** Start of INFORMATION PROVIDED **

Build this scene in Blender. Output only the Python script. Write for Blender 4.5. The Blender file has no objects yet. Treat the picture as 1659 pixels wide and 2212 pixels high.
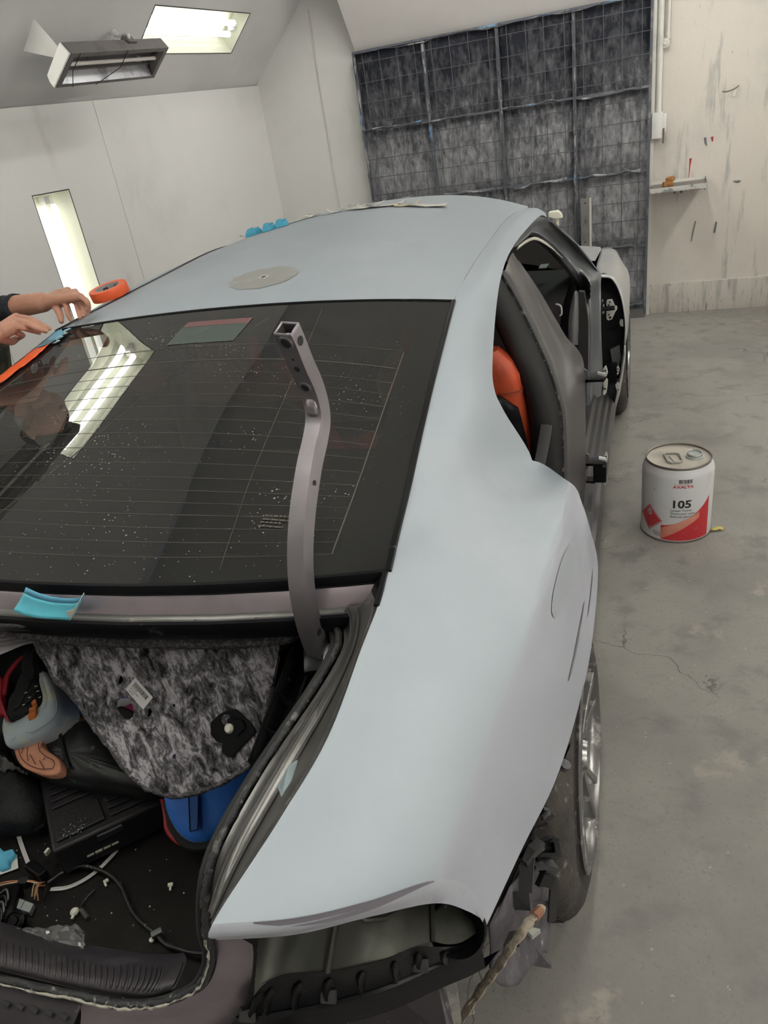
import bpy, bmesh, math, random
from mathutils import Vector, Matrix, Euler
random.seed(7)
S = bpy.context.scene
COL = S.collection
R = math.radians

# ---------------------------------------------------------------- camera, world, exposure
cam_data = bpy.data.cameras.new('camera')
cam = bpy.data.objects.new('camera', cam_data)
COL.objects.link(cam)
cam_data.sensor_fit = 'HORIZONTAL'
cam_data.sensor_width = 36.0
cam_data.lens = 34.069
cam_data.clip_start = 0.02
cam.matrix_world = Matrix(((0.94173, -0.02517595, 0.33542628, 1.0785),
                           (0.30467337, 0.4864256, -0.81887989, -1.2595),
                           (-0.14254385, 0.87335921, 0.46575202, 1.71),
                           (0, 0, 0, 1)))
S.camera = cam
W = bpy.data.worlds.new('booth_world'); S.world = W; W.use_nodes = True
W.node_tree.nodes['Background'].inputs[0].default_value = (0.9, 0.95, 1, 1)
W.node_tree.nodes['Background'].inputs[1].default_value = 0.3
S.view_settings.view_transform = 'Standard'
S.view_settings.look = 'None'
S.view_settings.exposure = 0.0
S.view_settings.gamma = 1.0
S.view_settings.use_curve_mapping = False
TUBE_STRENGTH = 40.0
DIM_TUBE = 3.6

# ---------------------------------------------------------------- materials
def mat(name, col, rough=0.5, metal=0.0, spec=0.5, var=None, bump=None, coat=0.0, sheen=0.0, emit=None, alpha=1.0, trans=0.0, ior=1.45):
    """var: list of (scale, threshold_lo, threshold_hi, colour, stretch) blotches laid over the base colour."""
    m = bpy.data.materials.new(name); m.use_nodes = True
    nt = m.node_tree; N = nt.nodes; L = nt.links
    b = N['Principled BSDF']
    b.inputs['Base Color'].default_value = (*col, 1)
    b.inputs['Roughness'].default_value = rough
    b.inputs['Metallic'].default_value = metal
    b.inputs['Specular IOR Level'].default_value = spec
    b.inputs['Coat Weight'].default_value = coat
    b.inputs['Sheen Weight'].default_value = sheen
    b.inputs['Alpha'].default_value = alpha
    b.inputs['Transmission Weight'].default_value = trans
    b.inputs['IOR'].default_value = ior
    if emit:
        b.inputs['Emission Color'].default_value = (*emit[0], 1)
        b.inputs['Emission Strength'].default_value = emit[1]
    tc = None
    if var or bump:
        tc = N.new('ShaderNodeTexCoord')
    def noise(scale, stretch=None, detail=5, rot=None, w=0.0):
        n = N.new('ShaderNodeTexNoise'); n.inputs['Scale'].default_value = scale
        n.inputs['Detail'].default_value = detail; n.inputs['Roughness'].default_value = 0.6
        mp = N.new('ShaderNodeMapping'); mp.inputs['Location'].default_value = (w, w * 1.7, w * .6)
        if stretch: mp.inputs['Scale'].default_value = stretch
        if rot: mp.inputs['Rotation'].default_value = rot
        L.new(tc.outputs['Object'], mp.inputs['Vector']); L.new(mp.outputs[0], n.inputs['Vector'])
        return n
    if var:
        prev = None
        for k, v in enumerate(var):
            scale, lo, hi, c2 = v[:4]
            st = v[4] if len(v) > 4 else None
            rot = v[5] if len(v) > 5 else None
            n = noise(scale, st, rot=rot, w=3.1 * k + 1)
            r = N.new('ShaderNodeMapRange'); r.inputs[1].default_value = lo; r.inputs[2].default_value = hi
            r.interpolation_type = 'SMOOTHSTEP'
            L.new(n.outputs['Fac'], r.inputs[0])
            mx = N.new('ShaderNodeMix'); mx.data_type = 'RGBA'
            L.new(r.outputs[0], mx.inputs['Factor'])
            if prev is None: mx.inputs['A'].default_value = (*col, 1)
            else: L.new(prev, mx.inputs['A'])
            mx.inputs['B'].default_value = (*c2, 1)
            prev = mx.outputs['Result']
        L.new(prev, b.inputs['Base Color'])
    if bump:
        n = noise(bump[0], bump[2] if len(bump) > 2 else None, 4, w=9)
        bp = N.new('ShaderNodeBump'); bp.inputs['Strength'].default_value = bump[1]; bp.inputs['Distance'].default_value = 0.01
        L.new(n.outputs['Fac'], bp.inputs['Height']); L.new(bp.outputs[0], b.inputs['Normal'])
    return m

def shader_nodes(m):
    nt = m.node_tree
    return nt, nt.nodes, nt.links, nt.nodes['Principled BSDF']

# ---------------------------------------------------------------- mesh helpers
class MB:
    def __init__(s): s.v = []; s.f = []; s.m = []
    def add(s, vs, fs, m=0):
        o = len(s.v); s.v += [tuple(p) for p in vs]
        for f in fs: s.f.append([i + o for i in f]); s.m.append(m)
        return s
    def box(s, c, sz, rot=None, m=0, bev=0.0):
        x, y, z = sz[0] / 2, sz[1] / 2, sz[2] / 2
        if bev <= 0:
            vs = [(a * x, b * y, d * z) for a in (-1, 1) for b in (-1, 1) for d in (-1, 1)]
            fs = [(0, 1, 3, 2), (4, 6, 7, 5), (0, 4, 5, 1), (2, 3, 7, 6), (0, 2, 6, 4), (1, 5, 7, 3)]
        else:
            bm = bmesh.new(); bmesh.ops.create_cube(bm, size=1)
            for q in bm.verts: q.co = (q.co.x * sz[0], q.co.y * sz[1], q.co.z * sz[2])
            bmesh.ops.bevel(bm, geom=bm.edges[:], offset=bev, segments=2, affect='EDGES', profile=0.6)
            bm.verts.index_update()
            vs = [tuple(q.co) for q in bm.verts]; fs = [[q.index for q in f.verts] for f in bm.faces]; bm.free()
        M = rot.to_matrix() if isinstance(rot, Euler) else (rot or Matrix.Identity(3))
        return s.add([M @ Vector(p) + Vector(c) for p in vs], fs, m)
    def tube(s, path, r, n=8, m=0, cap=True, flat=1.0, up=None):
        P = [Vector(p) for p in path]; k = len(P)
        rr = r if isinstance(r, (list, tuple)) else [r] * k
        T = []
        for i in range(k):
            a = P[max(i - 1, 0)]; b = P[min(i + 1, k - 1)]; t = (b - a)
            T.append(t.normalized() if t.length > 1e-9 else Vector((0, 0, 1)))
        u = Vector(up) if up else (Vector((0, 0, 1)) if abs(T[0].z) < .9 else Vector((1, 0, 0)))
        vs = []; fs = []
        for i in range(k):
            u = (u - T[i] * u.dot(T[i]))
            u = u.normalized() if u.length > 1e-6 else T[i].orthogonal().normalized()
            w = T[i].cross(u)
            for j in range(n):
                a = 2 * math.pi * j / n
                vs.append(P[i] + (u * math.cos(a) * flat + w * math.sin(a)) * rr[i])
        for i in range(k - 1):
            for j in range(n):
                a = i * n + j; b = i * n + (j + 1) % n
                fs.append((a, b, b + n, a + n))
        if cap:
            fs.append(tuple(range(n - 1, -1, -1))); fs.append(tuple(range((k - 1) * n, k * n)))
        return s.add(vs, fs, m)
    def sweep(s, path, prof, up=(0, 0, 1), closed=True, m=0, cap=True, scale=None):
        """prof: list of (a, b): a along side vector (T x up), b along up."""
        P = [Vector(p) for p in path]; k = len(P); n = len(prof); vs = []; fs = []
        for i in range(k):
            t = (P[min(i + 1, k - 1)] - P[max(i - 1, 0)]).normalized()
            u = Vector(up[i]) if isinstance(up, list) else Vector(up)
            u = (u - t * u.dot(t)).normalized(); w = t.cross(u)
            sc = scale[i] if scale else 1
            for a, b in prof: vs.append(P[i] + (w * a + u * b) * sc)
        for i in range(k - 1):
            for j in range(n if closed else n - 1):
                a = i * n + j; b = i * n + (j + 1) % n
                fs.append((a, b, b + n, a + n))
        if closed and cap:
            fs.append(tuple(range(n - 1, -1, -1))); fs.append(tuple(range((k - 1) * n, k * n)))
        return s.add(vs, fs, m)
    def lathe(s, prof, n=24, M=None, m=0, closed=False):
        M = M or Matrix.Identity(4); vs = []; fs = []; k = len(prof)
        for i in range(k):
            r, z = prof[i]
            for j in range(n):
                a = 2 * math.pi * j / n; vs.append(M @ Vector((r * math.cos(a), r * math.sin(a), z)))
        for i in range(k if closed else k - 1):
            for j in range(n):
                a = i * n + j; b = i * n + (j + 1) % n; q = ((i + 1) % k) * n
                fs.append((a, b, q + (j + 1) % n, q + j))
        return s.add(vs, fs, m)
    def disc(s, r, z=0, n=24, M=None, m=0):
        M = M or Matrix.Identity(4)
        return s.add([M @ Vector((r * math.cos(2 * math.pi * j / n), r * math.sin(2 * math.pi * j / n), z)) for j in range(n)], [tuple(range(n))], m)
    def grid(s, rows, m=0, flip=False, skip=None):
        a = len(rows); b = len(rows[0]); fs = []
        for i in range(a - 1):
            for j in range(b - 1):
                if skip and skip(i, j): continue
                q = (i * b + j, i * b + j + 1, (i + 1) * b + j + 1, (i + 1) * b + j)
                fs.append(q[::-1] if flip else q)
        return s.add([p for r_ in rows for p in r_], fs, m)
    def prism(s, poly, d, m=0):
        """poly: 3-D loop, extruded by vector d."""
        n = len(poly); d = Vector(d); P = [Vector(p) for p in poly]
        fs = [tuple(range(n - 1, -1, -1)), tuple(range(n, 2 * n))]
        fs += [(i, (i + 1) % n, (i + 1) % n + n, i + n) for i in range(n)]
        return s.add(P + [p + d for p in P], fs, m)
    def build(s, name, mats, parent=None, smooth=40, solid=0, sub=0, off=-1, bev=0):
        me = bpy.data.meshes.new(name); me.from_pydata([tuple(p) for p in s.v], [], s.f); 
        mats = mats if isinstance(mats, (list, tuple)) else [mats]
        for x in mats: me.materials.append(x)
        if len(mats) > 1:
            for p, i in zip(me.polygons, s.m): p.material_index = i
        bm = bmesh.new(); bm.from_mesh(me); bmesh.ops.recalc_face_normals(bm, faces=bm.faces[:]); bm.to_mesh(me); bm.free()
        return link_mesh(name, me, parent, smooth, solid, sub, off, bev)

def link_mesh(name, me, parent=None, smooth=40, solid=0, sub=0, off=-1, bev=0):
    if smooth:
        me.polygons.foreach_set('use_smooth', [True] * len(me.polygons))
        if smooth < 180: me.set_sharp_from_angle(angle=R(smooth))
    o = bpy.data.objects.new(name, me); COL.objects.link(o)
    if parent is not None: attach(o, parent)
    if solid:
        q = o.modifiers.new('thickness', 'SOLIDIFY'); q.thickness = solid; q.offset = off
    if bev:
        q = o.modifiers.new('round', 'BEVEL'); q.width = bev; q.segments = 2; q.limit_method = 'ANGLE'
    if sub:
        q = o.modifiers.new('smooth', 'SUBSURF'); q.levels = sub; q.render_levels = sub
    return o

def abs_loc(p):
    v = Vector(p.location)
    while p.parent: p = p.parent; v = v + Vector(p.location)
    return v
def attach(o, p):
    o.parent = p
    if p.type == 'EMPTY': o.matrix_parent_inverse = Matrix.Translation(-Vector(p.location))
def thing(name, label, cat, loc, group=None):
    o = bpy.data.objects.new(name, None); COL.objects.link(o); o.location = loc; o.empty_display_size = .05
    return tag(o, label, cat, group)
def tag(o, label, cat, group=None, kind=None):
    o['label'] = label; o['category'] = cat
    if group: o['group'] = group
    if kind: o['kind'] = kind
    return o
def struct(o): o['kind'] = 'structure'; return o
def lab(o, t): o['label'] = t; return o
def stuff(o): o['kind'] = 'stuff'; return o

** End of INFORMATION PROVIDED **

_PROBLEM DETAILS_
Exactly reproduce the run of lines from the start of the listing through the line with "DIM_TUBE = 3.6", inclusive; pictures are not copied.

_EXERCISE RESULT_
Build this scene in Blender. Output only the Python script. Write for Blender 4.5. The Blender file has no objects yet. Treat the picture as 1659 pixels wide and 2212 pixels high.
import bpy, bmesh, math, random
from mathutils import Vector, Matrix, Euler
random.seed(7)
S = bpy.context.scene
COL = S.collection
R = math.radians

# ---------------------------------------------------------------- camera, world, exposure
cam_data = bpy.data.cameras.new('camera')
cam = bpy.data.objects.new('camera', cam_data)
COL.objects.link(cam)
cam_data.sensor_fit = 'HORIZONTAL'
cam_data.sensor_width = 36.0
cam_data.lens = 34.069
cam_data.clip_start = 0.02
cam.matrix_world = Matrix(((0.94173, -0.02517595, 0.33542628, 1.0785),
                           (0.30467337, 0.4864256, -0.81887989, -1.2595),
                           (-0.14254385, 0.87335921, 0.46575202, 1.71),
                           (0, 0, 0, 1)))
S.camera = cam
W = bpy.data.worlds.new('booth_world'); S.world = W; W.use_nodes = True
W.node_tree.nodes['Background'].inputs[0].default_value = (0.9, 0.95, 1, 1)
W.node_tree.nodes['Background'].inputs[1].default_value = 0.3
S.view_settings.view_transform = 'Standard'
S.view_settings.look = 'None'
S.view_settings.exposure = 0.0
S.view_settings.gamma = 1.0
S.view_settings.use_curve_mapping = False
TUBE_STRENGTH = 40.0
DIM_TUBE = 3.6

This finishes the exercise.